Aquí tenéis, en canto y alma, al hombre
aquel que amó, vivió, murió por dentro
y un buen día bajó a la calle: entonces
comprendió y rompió todos sus versos.
Así es, así fue ebrio de amor”.
El cristiano y todo ser humano va haciendo realidad, a través de vivir su propia vida, la promesa de Dios de que, en una vida entregada, en el servicio a los demás, la muerte no es el final de todo, sino la Resurrección que se despliega totalmente después de la muerte, pero se construye a lo largo de nuestra historia. Por eso, en nuestra historicidad, vamos realizando el proceso de Cristificación-humanización que hemos recibido como inserción en la vida de Cristo para que así como hemos vivido con Él, resucitemos como Él. Como dice San Pablo: “¿O es que ignoran que cuando fuimos bautizados en Cristo Jesús, fuimos bautizados en su muerte? Fuimos pues con Él sepultados por el bautismo en la muerte, a fin de que, igual que Cristo resucitó de entre los muertos por medio de la gloria del Padre, así también nosotros vivamos una vida nueva”. (Rm 6, 3-4)
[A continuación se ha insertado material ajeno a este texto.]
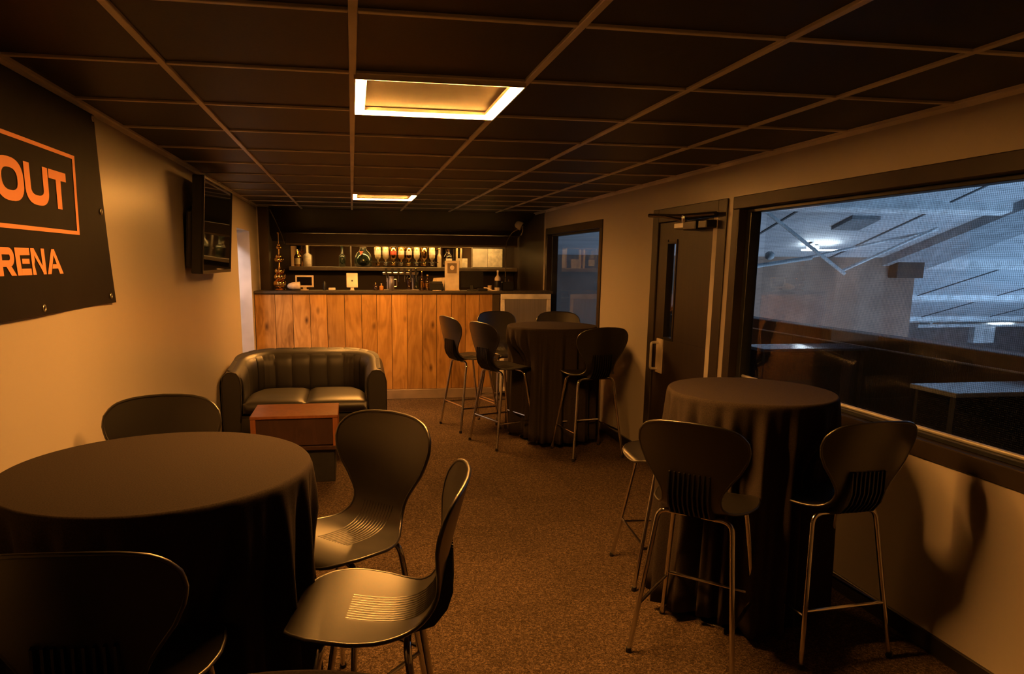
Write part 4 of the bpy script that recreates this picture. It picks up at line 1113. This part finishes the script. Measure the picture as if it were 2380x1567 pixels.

Dios se hace presente en todos los momentos importantes y profundos de nuestra vida, sobre todo en el último momento para que acompañados de su presencia entremos a estar en Él. A un gran amigo cuando estaba a punto de morir, le pregunté si estaba preparado para la muerte y me contestó: no, pero Dios sí está preparado para recibirme.
(1) M. DE HENNEZEL, J.Y. LELOUP, El arte de morir. Tradiciones religiosas y espiritualidad humanista frente a la muerte, Helios, Barcelona 1998, p.66. Los autores se refieren a la mirada con que seremos juzgados y al miedo al juicio al final de la vida.
(2) ibid.
(3) María Tabuyo en el artículo “ Con la muerte a los hombros” de la revista de teología pastoral Sal terrae 2005 .
(4) Frase de del título del Libro “La insoportable levedad del ser” de Milan Kundera, 1984.